The campus community mourned the deaths of two students during the autumn semester. Ziqi Zhang, 19, a spirited Saint Mary’s College sophomore from China who took engineering classes at Notre Dame, died October 18 after colliding with a vehicle while riding her bicycle near the Saint Mary’s entrance on Indiana 933. The body of Colorado native Michael Thigpen, 23, a rock-climbing enthusiast and first-year student in the global health master’s degree program, was found in his off-campus home on November 13. The county coroner ruled Thigpen’s death a suicide.


Matt Cashore ‘94

A plan to widen Douglas Road to four lanes and beautify the gateway to campus for motorists coming off the Indiana Toll Road by August also would more smoothly connect vehicle traffic with destinations on campus’ northern edge, proponents say. University officials also cite future growth — the indicated route would improve access to 120 acres of University-owned land north of the lakes — as a reason for the proposal, as well as the safety of employees who currently cross the two-lane Douglas Road. Under the plan, which faced a vote by the St. Joseph County commissioners as this magazine went to press, Notre Dame would pay to build the re-routed segment of Douglas along with bicycle and pedestrian paths that will eventually link campus to exercise trails leading all the way into Michigan. The county would be responsible for plowing and maintenance. Some area residents raised tranquility and safety concerns over the design that would shift Douglas — and expected increases in vehicle traffic — several hundred feet closer to University Village, Notre Dame’s housing complex for married students and families. But project advocates in the University architect and community relations offices say the installation of HAWK crossing sig- nals at key pedestrian rights-of-way will maximize pedestrian safety.


AP 2012

A “pretty obscure academic” is how Father Brian E. Daley, S.J., has thought of himself throughout four decades of studying the writings, sayings and lives of the earliest Christians. So imagine his surprise when the Catherine F. Huisking Professor of Theology was summoned to Rome in October to receive the 2012 Ratzinger Prize for Theology. Obscure no more, Daley received the “Nobel” of his field from the Holy Father himself, who praised the Rhodes Scholar and Jesuit’s work on the development of Christian doctrine by the likes of Saints Augustine and Maximus the Confessor as “exemplary for the transmission of knowledge that unites science and wisdom” and as helpful to discussions of Christian unity and relations between Catholic and Orthodox Christians.


Matt Cashore ‘94

Murphykate Montee doesn’t do anything halfway. The senior honors mathematics and music double major from Sturgeon Bay, Wisconsin, played the grisly, pie-baking Mrs. Lovett in Opera Notre Dame’s 2012 production of Sweeney Todd and this coming April will sing the part of Sister Blanche of the Agony of Christ, the featured soprano role in Francis Poulenc’s Dialogues des carmélites. She’s also found time to write or co-write three articles on knot theory and related problems in topology and become Notre Dame’s first recipient of the Alice T. Schafer Mathematics Prize, a national award bestowed upon one undergraduate woman each year. At exam time, Montee was filling out grad school applications.
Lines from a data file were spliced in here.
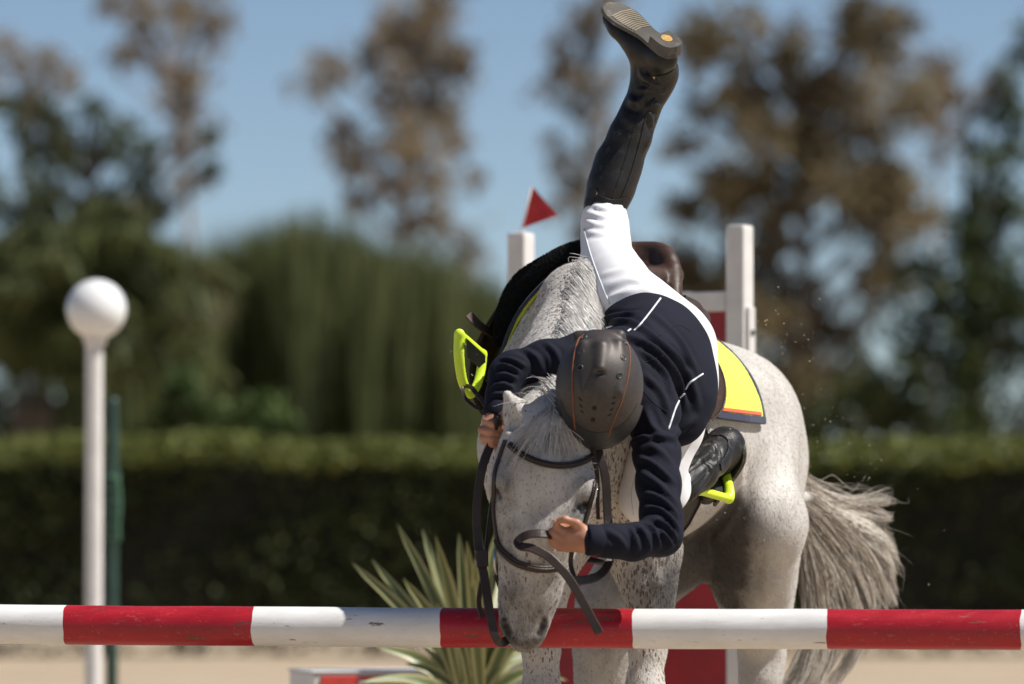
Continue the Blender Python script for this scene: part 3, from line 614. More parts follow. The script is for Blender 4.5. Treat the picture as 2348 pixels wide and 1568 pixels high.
def build_horse_field(h):
    F = Field((-0.30, -0.30, -0.02), (1.02, 2.02, 1.66), h)
    # trunk loft
    s0 = F.sl((-0.3, 0.1, 0.6), (1.0, 2.0, 1.62), 0.0); X, Y, Z = F.pts(s0)
    S = (X - WP[0]) * AX[0] + (Y - WP[1]) * AX[1]; L = (X - WP[0]) * LA[0] + (Y - WP[1]) * LA[1]
    Sc = np.clip(S, SEC[0, 0], SEC[-1, 0])
    zc, hh, hw, nar = [np.interp(Sc, SEC[:, 0], SEC[:, i]).astype(np.float32) for i in (1, 2, 3, 4)]
    z = (Z - zc) / hh; w = hw * (1 - nar * np.clip(z, 0, 1) ** 2 * 0.75)
    k0 = np.sqrt((L / w) ** 2 + z ** 2); k1 = np.sqrt((L / w ** 2) ** 2 + (z / hh) ** 2) + 1e-6
    dp = k0 * (k0 - 1) / k1; ov = np.abs(S - Sc); dp = np.where(ov > 0, np.sqrt(np.maximum(dp, 0) ** 2 + ov ** 2) + np.minimum(dp, 0) * 0.0, dp)
    F.put(s0, np.clip(dp, -0.5, 1.0).astype(np.float32), 0.02, 'add')
    a = np.array
    # croup, hip points, buttocks
    F.ell(hp(.78, .0, 1.20), (.18, .26, .15), .10, R=[LA, AX, (0, 0, 1)])
    for sd in (1, -1):
        F.ell(hp(.62, sd * .215, 1.22), (.06, .09, .07), .08, R=[LA, AX, (0, 0, 1)])
        F.ell(hp(.93, sd * .115, 1.07), (.13, .16, .24), .10, R=[LA, AX, (0, 0, 1)])
    # left hind leg (horse's left = image right)
    hipL = hp(.80, .105, 1.13); stL = a(P(1745, 1195, 1.28))
    F.cone(hipL, stL, .175, .112, .10)
    F.ell(a(P(1752, 1215, 1.27)), (.075, .08, .085), .06)
    F.cone(hp(.93, .125, 1.02), a(P(1748, 1300, 1.50)), .14, .095, .07)
    F.chain([stL, a(P(1727, 1290, 1.36)), a(P(1729, 1350, 1.42)), a(P(1738, 1400, 1.46)), a(P(1746, 1490, 1.55))], [.118, .112, .100, .078, .060], .05)
    F.cone(a(P(1751, 1478, 1.60)), a(P(1748, 1530, 1.56)), .045, .055, .03)
    F.chain([a(P(1746, 1500, 1.55)), a(P(1742, 1560, 1.54)), a(P(1741, 1640, 1.53)), a(P(1740, 1760, 1.51)), a(P(1740, 1825, 1.50)), a(P(1740, 1870, 1.44))], [.060, .052, .040, .040, .050, .044], .03)
    # right hind leg: reaches forward under the body
    hipR = hp(.80, -.16, 1.16); stR = a(P(1515, 1265, 1.34))
    F.cone(hipR, stR, .20, .115, .10)
    F.cone(hp(.93, -.15, 1.05), a(P(1490, 1330, 1.4)), .15, .09, .07)
    F.chain([stR, a(P(1440, 1335, 1.25)), a(P(1395, 1390, 1.20)), a(P(1383, 1480, 1.22)), a(P(1381, 1560, 1.25)), a(P(1381, 1640, 1.24)), a(P(1381, 1780, 1.2)), a(P(1381, 1838, 1.18)), a(P(1381, 1880, 1.12))],
            [.112, .092, .080, .074, .066, .045, .040, .050, .044], .05)
    # flank fold and belly
    F.cone(hp(.52, .24, 1.08), a(P(1706, 1165, 1.22)), .035, .035, .08)
    # shoulders, breast
    for sd in (1, -1):
        F.cone(hp(-.10, sd * .105, 1.40), hp(-.33, sd * .098, 1.07), .08, .108, .08)
        F.ell(hp(-.44, sd * .075, 1.00), (.092, .10, .15), .06, R=[LA, AX, (0, 0, 1)])
    F.cone(hp(-.30, .12, 1.07), a(P(1476, 1265, .60)), .115, .095, .06)
    F.chain([a(P(1476, 1265, .60)), a(P(1487, 1345, .57)), a(P(1492, 1400, .56)), a(P(1485, 1489, .55)), a(P(1479, 1560, .54))], [.092, .066, .050, .0415, .041], .04)
    F.chain([a(P(1479, 1590, .53)), a(P(1478, 1640, .53)), a(P(1477, 1700, .53)), a(P(1477, 1820, .53)), a(P(1477, 1885, .52)), a(P(1477, 1925, .47))], [.047, .046, .034, .033, .043, .036], .03)
    F.cone(a(P(1479, 1555, .54)), a(P(1479, 1600, .53)), .040, .047, .03)
    F.cone(hp(-.33, -.10, 1.05), a(P(1262, 1250, .55)), .105, .09, .06)
    F.chain([a(P(1262, 1250, .55)), a(P(1250, 1335, .52)), a(P(1243, 1400, .51)), a(P(1240, 1489, .50)), a(P(1241, 1560, .49))], [.092, .060, .048, .042, .041], .04)
    F.chain([a(P(1241, 1560, .49)), a(P(1241, 1600, .48)), a(P(1240, 1640, .48)), a(P(1240, 1700, .48)), a(P(1240, 1820, .48)), a(P(1240, 1885, .47)), a(P(1240, 1925, .42))], [.041, .047, .046, .034, .033, .043, .036], .03)
    # neck: body, crest and throat
    F.cone(hp(-.26, 0, 1.20), a(P(1285, 900, .34)), .175, .13, .10)
    F.cone(a(P(1285, 900, .34)), a(P(1258, 1010, .07)), .135, .095, .06)
    F.chain([hp(.02, 0, 1.44), a(P(1330, 690, .58)), a(P(1304, 780, .40)), a(P(1272, 880, .18)), a(P(1248, 965, .0))], [.075, .078, .070, .062, .062], .09)
    # head
    yv = (0, 1, 0)
    F.ell(a(P(1246, 1022, -.055)), (.098, .105, .125), .05)                    # cranium
    F.ell(a(P(1238, 1175, .0)), (.090, .125, .145), .05)                       # jaw
    HC = [(1245, 1045, -.095, 103), (1244, 1100, -.105, 107), (1241, 1167, -.11, 100), (1232, 1222, -.115, 86), (1224, 1287, -.115, 70), (1216, 1345, -.11, 59), (1209, 1378, -.108, 53), (1202, 1412, -.105, 50)]
    F.chain([a(P(x, y, Y)) for x, y, Y, r in HC], [M(r, Y) for x, y, Y, r in HC], .03, flat=(yv, .66))
    F.chain([a(P(1244, 1080, -.145)), a(P(1233, 1225, -.148)), a(P(1214, 1350, -.128))], [.058, .042, .034], .045)   # nasal bone
    for x, y in ((1160, 1108), (1334, 1122)):
        F.ell(a(P(x, y, -.130)), (.030, .042, .036), .03)                      # brow
    for x, y in ((1176, 1215), (1290, 1222)): F.cone(a(P(x, y, -.115)), a(P(x + (1222 - x) * .22, y + 60, -.13)), .020, .010, .025)   # facial crest
    F.chain([a(P(1209, 1378, -.090)), a(P(1203, 1430, -.095))], [.050, .046], .03)
    F.cone(a(P(1215, 1330, -.060)), a(P(1206, 1450, -.068)), .046, .034, .03)  # chin side
    for x0, x1 in ((1163, 1168), (1242, 1236)):
        F.chain([a(P(x0, 1400, -.112)), a(P(x0 + (x1 - x0) * .3, 1425, -.118)), a(P(x1, 1452, -.118))], [.0140, .0175, .0160], .014)  # nostril wings
    F.ell(a(P(1201, 1464, -.100)), (.042, .042, .028), .020)                   # lips
    F.ell(a(P(1203, 1470, -.075)), (.034, .034, .022), .02)
    for L in ([(1157, 1420), (1159, 1436), (1167, 1453)], [(1248, 1421), (1245, 1437), (1237, 1453)]):
        F.chain([a(P(x, y, -.142)) for x, y in L], [.0075, .0110, .0095], .005, op='sub')
    F.chain([a(P(1178, 1476, -.150)), a(P(1202, 1472, -.152)), a(P(1226, 1476, -.150))], [.003, .004, .003], .006, op='sub')   # mouth line
    # eye sockets
    F.ell(a(P(1136, 1132, -.175)), (.012, .035, .019), .012, op='sub')
    F.ell(a(P(1344, 1160, -.180)), (.021, .035, .016), .012, op='sub')
    # ears
    F.chain([a(P(1212, 990, -.05)), a(P(1186, 950, -.085)), a(P(1163, 905, -.09))], [.048, .036, .012], .015)
    F.chain([a(P(1178, 975, -.125)), a(P(1166, 940, -.12)), a(P(1159, 915, -.105))], [.018, .013, .004], .006, op='sub')
    F.cone(a(P(1272, 965, .0)), a(P(1250, 900, -.01)), .032, .010, .02)
    return F
Fh = build_horse_field(0.0064)
HV, HQ = Fh.mesh(2); del Fh
HN = vnormals(HV, HQ)
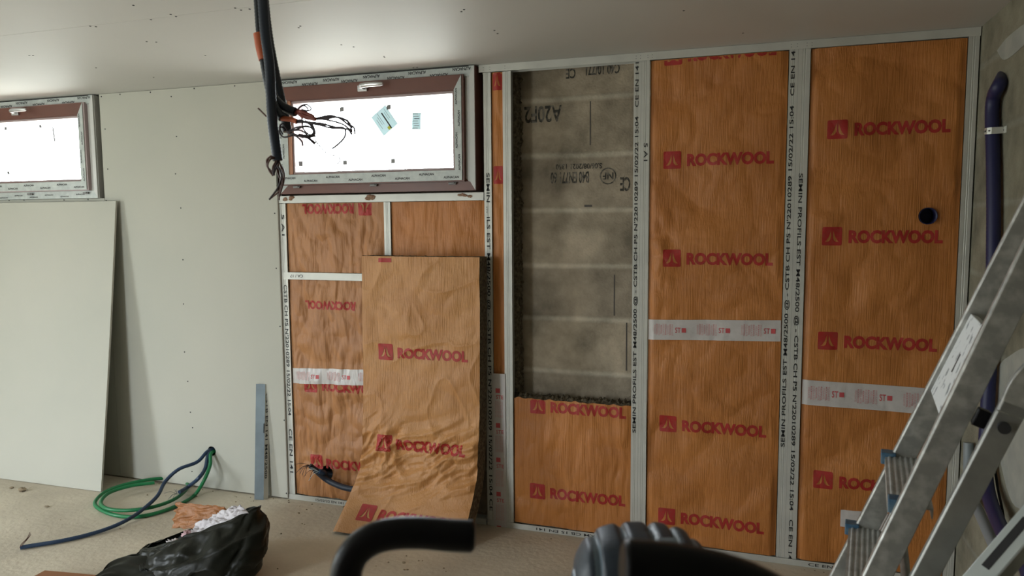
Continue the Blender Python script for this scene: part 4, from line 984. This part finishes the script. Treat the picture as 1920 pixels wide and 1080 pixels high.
# rounded end
q = P[0]; d = (P[0]-P[1]).normalized()
b.tube([q, q+d*.002, q+d*.004], [.0172, .016, .0125], 0, 24)
gr = b.build('grip', 'black', st)
b = MB(); b.tube(resample(P[58:], .01), .012, 0, 14); b.build('handlebar', 'black', st)
dr_ = .62
rp2 = [D(1176, 1063, dr_), D(1230, 1067, dr_), D(1290, 1075, dr_), D(1350, 1088, dr_), D(1410, 1110, dr_), D(1460, 1140, dr_), D(1490, 1190, dr_)]
e_ = rp2[-1]; rp2 += [e_+V((-.02, .04, -.10)), V((-.96, -2.90, .92)), V((-1.02, -2.88, .88))]
P = spline(rp2, 8); b = MB(); b.tube(resample(P[:50], .005), .0228, 0, 24)
q = P[0]; d = (P[0]-P[1]).normalized(); b.tube([q, q+d*.002, q+d*.004], [.0228, .022, .019], 0, 24)
b.build('grip', 'black', st)
b = MB(); b.tube(resample(P[44:], .01), .014, 0, 14); b.build('handlebar', 'black', st)
b = MB(); b.tube([(-1.03, -2.87, .02), (-1.03, -2.87, .95)], .025, 0, 20); b.build('post', 'black', st)
b = MB(); b.box(-1.33, -.73, -2.90, -2.84, 0.001, .05); b.box(-1.06, -1.0, -3.15, -2.45, 0.001, .05); b.build('base', 'black', st, bevel=.01)
# bracket that carries the dome
dc = D(1205, 1067, .98); bz = dc.z-.055
b = MB(); b.tube(spline([(-1.03, -2.87, .90), (-1.03, -2.80, .99), (dc.x, dc.y, bz-.012)], 6), .014, 0, 14); b.tube([(dc.x, dc.y, bz-.012), (dc.x, dc.y, bz-.001)], .05, 0, 24); b.build('bracket', 'black', st)
dm = empty('padded_dome', (dc.x, dc.y, bz), 'dark blue-grey padded dome with pale seams behind the right black grip', 'padded cover')
U_, V_ = CR.copy(), V((CF.x, CF.y, 0)).normalized(); U_.z = 0; U_.normalize()
ra, rb_, rh = .088, .070, .100
sx_ = [-.060, -.024, .012, .040, .064]
def dome(a, c):
    an = a*2*math.pi; ph = c*math.pi/2
    e1, e2 = .75, .62
    cs_ = lambda v, e: math.copysign(abs(v)**e, v)
    x = ra*cs_(math.cos(an), e1)*abs(math.cos(ph))**e2; y = rb_*cs_(math.sin(an), e1)*abs(math.cos(ph))**e2; z = rh*abs(math.sin(ph))**e2
    dx = min(abs(x-q_) for q_ in sx_)/.010; dz = abs(z-.046)/.009 if y < .03 else 9
    if z < .046: dx = max(dx, 1) if abs(x+.005) < .075 and z < .040 else dx
    g_ = min(1, dx, dz); k = 1+.075*(1-(1-g_)**2)
    return dc+V((0, 0, -.055))+U_*x*k+V_*y*k+Z*z*k, g_
b = MB(); NU, NV = 220, 90
vs = []; gs = []
for j in range(NV+1):
    for i in range(NU):
        p, g_ = dome(i/NU, j/NV); vs.append(p); gs.append(g_)
for j in range(NV):
    for i in range(NU):
        q = (j*NU+i, j*NU+(i+1) % NU, (j+1)*NU+(i+1) % NU, (j+1)*NU+i)
        b.f.append(list(q)); b.m.append(1 if sum(gs[k] for k in q)/4 < .42 else 0); b.sm.append(True)
b.v = [tuple(p) for p in vs]; b.add([vs[i] for i in range(NU)], [tuple(range(NU))[::-1]], 0)
b.build('shell', ['pad', 'padline'], dm)
# raised badge with small holes
b = MB(); pc = dc+V((0, 0, -.055))+U_*.026-V_*.040+Z*.104
b.obox(pc, U_*.0115, V_*.006, (Z*.55+V_*.8).normalized()*.010)
for k in (-1, 0, 1): b.tube([pc-CF*.004+CR*.005*k, pc-CF*.0078+CR*.005*k], .0014, 1, 8)
b.build('badge', ['padline', 'ink'], dm, bevel=.003)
What began as a tease to the director of student programs at the American Pavilion of the Cannes International Film Festival led to eight current and former ND Film, Television and Theatre students rubbing shoulders with Alec Baldwin, Ewan McGregor and Tilda Swinton on the French Riviera — and making a documentary film about it. When Myriam Despujoulets made a presentation on campus in autumn 2011 to potential festival interns, FTT assistant professor Aaron Magnan-Park noted that she didn’t use a film and suggested she grant Notre Dame students exclusive rights to capture the American Pavilion internship experience at Cannes. She greenlighted the idea, and executive producer Magnan-Park and his team secured support from 10 different campus sponsors and began planning for the 17-day shoot last May. The result includes The Festival, a 12-minute look at the premiere screenings, red-carpet sightings and career-launching opportunities of Cannes, along with four featurettes on individual student programs and, naturally, a trailer.


John Soares

Not having a campus office has left John Soares with a broader view of office hours as a teaching tool, much to his students’ benefit — and his. In an essay published by The Chronicle of Higher Education, the adjunct assistant professor of history mentioned unusual but accommodating campus venues that help him drive home points he makes to students in courses on national security and the Cold War, such as the Air Force ROTC library, the hockey rink and the lounge outside the Browning Cinema. Soares’ favorite? The Brother Gorch Pool Hall in LaFortune, where he illustrates the analogy that historian William Appleman Williams once made between the satisfactions to be won by the difficult rethinking of America’s imperial foreign policy and the “demanding brand of pool” the historian had played “in the working-class bar he frequented while writing [his] book.”